The Tower at the intersection of the nave and transepts was partly built by Bishop Fox in the Perpendicular style.

“At the intersection of the nave, transepts and choir, rises a noble tower, thirty-five feet square and one hundred and fifty feet in height, resting on four massive pillars adorned with clustered columns. The sharp-pointed arches are very lofty. The interior of the tower is in four stories, in the uppermost of which is a fine peal of twelve bells. Externally the tower, which is not older than the Sixteenth Century, somewhat resembles that of St. Sepulchre’s Church, close by Newgate. It is divided into two parts, with handsome pointed windows, in two stories, on each front; it has tall pinnacles at each corner, and the battlements are of flint, in squares or chequer-work.”—(E. W.)

The South transept, like the north transept, was built in the Decorated style in the first half of the Fourteenth Century, but was rebuilt by Cardinal Beaufort. It has been restored in the style of his time, and the window of five lights is Transitional in style from Decorated to Perpendicular.

We enter by the Doorway at the south-west, the principal entrance to the Cathedral.

“In all probability the door was placed in this position when the Norman nave was built by Bishop Giffard (circa 1106); but its character was altered by Peter de Rupibus, a century later, to bring it into harmony with the rest of his Early English work, when he remodelled the nave in that style.

“The porch that we now have agrees in its main features with the drawings taken of the earlier one before it was destroyed. A deeply recessed and acutely pointed arch is divided into two by a central shaft, with moulded base and foliaged capital. The jambs contain five shafts on each side, which differ from that in the centre, in that they are of Purbeck marble, and banded, in pleasing contrast to the plain stone of their own bases and capitals, and of the (unbanded) central shaft. In the tympanum of the double doorway thus formed, there is a pointed arcading, consisting of a central arch and two smaller arches on either side. The deep soffit of the arch in which this elegant arcading is enclosed, is adorned with a series of quatrefoil panels.”—(Geo. W.)

On entering we get a fine view of more than two hundred feet.

The Nave was rebuilt in 1890-1897 and is a reproduction of the Early English nave in nearly every detail. As we look down the long vista we are reminded of Salisbury. Here, however, we have the magnificent screen and the handsome East window above it. The clerestory is lighted by plain lancet windows, enclosed in an elegant arcading.

Walking down the north aisle of the nave we soon come to the most interesting monument in the Cathedral—the tomb of John Gower, who died in 1408, eight years after his friend Chaucer, to whom the window above (1900) is appropriately enough a memorial and bears the latter’s portrait.
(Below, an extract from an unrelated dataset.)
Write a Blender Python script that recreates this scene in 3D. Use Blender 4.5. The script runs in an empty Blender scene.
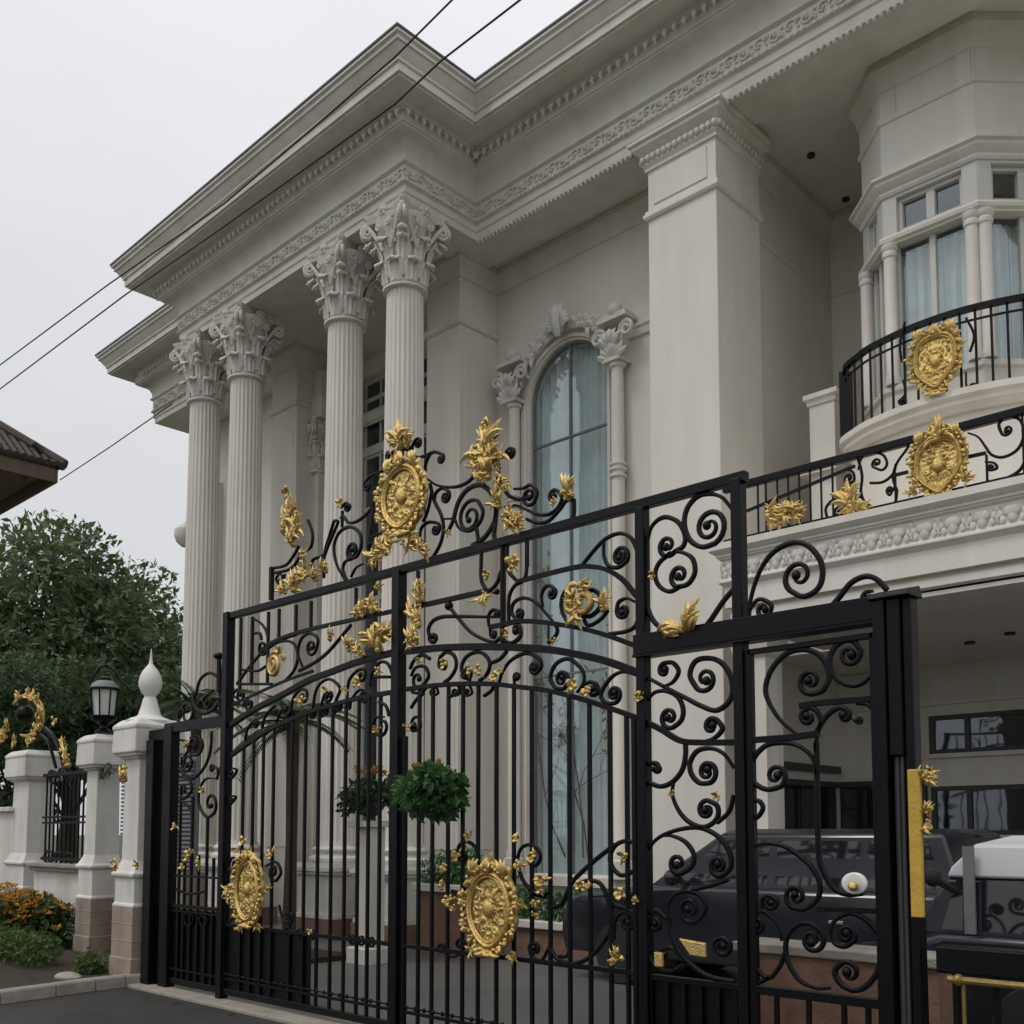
import bpy, math, random
from mathutils import Vector, Matrix, noise
R=math.radians; PI=math.pi; sin=math.sin; cos=math.cos
rng=random.Random(7)
scene=bpy.context.scene
COL=scene.collection
# ------------------------------------------------------------------ camera numbers
F_=1030.; TH=R(43.9); PT=R(4.2); CX=512.; HOR=831.; CY=HOR-F_*math.tan(PT); H0=1.6
Fv=(-sin(TH)*cos(PT),cos(TH)*cos(PT),sin(PT)); Rv=(cos(TH),sin(TH),0.); Uv=(sin(TH)*sin(PT),-cos(TH)*sin(PT),cos(PT))
def ray(u,v):
    a=(u-CX)/F_; b=(CY-v)/F_
    return [Fv[i]+a*Rv[i]+b*Uv[i] for i in range(3)]
def PY(u,v,Y):
    d=ray(u,v); t=Y/d[1]; return (d[0]*t,Y,H0+d[2]*t)
def PZ(u,v,Z):
    d=ray(u,v); t=(Z-H0)/d[2]; return (d[0]*t,d[1]*t,Z)
def PD(u,v,D):
    d=ray(u,v); return (d[0]*D,d[1]*D,H0+d[2]*D)
cam=bpy.data.cameras.new('camera'); camo=bpy.data.objects.new('camera',cam); COL.objects.link(camo)
cam.sensor_width=36; cam.lens=F_/1024*36; cam.shift_y=(CY-512)/1024; cam.clip_end=2000; cam.clip_start=.05
camo.location=(0,0,H0); camo.rotation_euler=(R(90)+PT,0,TH); scene.camera=camo
scene.view_settings.view_transform='Standard'; scene.view_settings.look='None'; scene.view_settings.gamma=1; scene.view_settings.exposure=0
# ------------------------------------------------------------------ materials
def mat(name,base,rough=.6,metal=0.,spec=.5,var=0.,vscale=3.,bump=0.,bscale=40.,col2=None,streak=0.):
    m=bpy.data.materials.new(name); m.use_nodes=True; nt=m.node_tree; b=nt.nodes['Principled BSDF']
    b.inputs['Base Color'].default_value=(*base,1); b.inputs['Roughness'].default_value=rough
    b.inputs['Metallic'].default_value=metal; b.inputs['Specular IOR Level'].default_value=spec
    N=nt.nodes.new; L=nt.links.new
    if var or bump or col2 or streak: tc=N('ShaderNodeTexCoord')
    if var or col2:
        n=N('ShaderNodeTexNoise'); n.inputs['Scale'].default_value=vscale; n.inputs['Detail'].default_value=6; n.inputs['Roughness'].default_value=.65
        L(tc.outputs['Object'],n.inputs['Vector'])
        cr=N('ShaderNodeValToRGB'); cr.color_ramp.elements[0].position=.32; cr.color_ramp.elements[1].position=.68
        c2=col2 or tuple(max(0,x*(1-var)) for x in base)
        cr.color_ramp.elements[0].color=(*c2,1); cr.color_ramp.elements[1].color=(*base,1)
        L(n.outputs['Fac'],cr.inputs['Fac']); out=cr.outputs['Color']
        if streak:
            mp=N('ShaderNodeMapping'); mp.inputs['Scale'].default_value=(2.2,2.2,.3); L(tc.outputs['Object'],mp.inputs['Vector'])
            n2=N('ShaderNodeTexNoise'); n2.inputs['Scale'].default_value=1.6; n2.inputs['Detail'].default_value=7; L(mp.outputs['Vector'],n2.inputs['Vector'])
            c3=N('ShaderNodeValToRGB'); c3.color_ramp.elements[0].position=.35; c3.color_ramp.elements[1].position=.6
            k=1-streak; c3.color_ramp.elements[0].color=(k,k*.98,k*.94,1); c3.color_ramp.elements[1].color=(1,1,1,1); L(n2.outputs['Fac'],c3.inputs['Fac'])
            mx=N('ShaderNodeMix'); mx.data_type='RGBA'; mx.blend_type='MULTIPLY'; mx.inputs['Factor'].default_value=1
            L(out,mx.inputs['A']); L(c3.outputs['Color'],mx.inputs['B']); out=mx.outputs['Result']
        L(out,b.inputs['Base Color'])
    if bump:
        n=N('ShaderNodeTexNoise'); n.inputs['Scale'].default_value=bscale; n.inputs['Detail'].default_value=5; L(tc.outputs['Object'],n.inputs['Vector'])
        bp=N('ShaderNodeBump'); bp.inputs['Strength'].default_value=bump; bp.inputs['Distance'].default_value=.02
        L(n.outputs['Fac'],bp.inputs['Height']); L(bp.outputs['Normal'],b.inputs['Normal'])
    return m
M={}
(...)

“He had been a liberal benefactor to the Church, and founded a chantry in the Chapel of St. John the Baptist, where he was eventually buried. The chapel and chantry are no more, but the monument marks the spot, having been restored in 1894 to its first position. It is in the Perpendicular style, and consists of an altar-tomb, with a dado, ornamented by seven panels in front, on which lies the effigy of the poet, surmounted by a canopy of three ogee arches, with an inner order of five cusps, and terminating in crocketed pinnacles. There is a pilaster set angle-wise at each end, banded at the separate divisions of the monument, and also rising into crocketed pinnacles. There are similar pinnacles between the arches of the canopy. Behind the canopy is a screen, divided into open panels of three trefoil-headed lights. The cornice at the top is modern, and the hands and nose of the figure are restorations.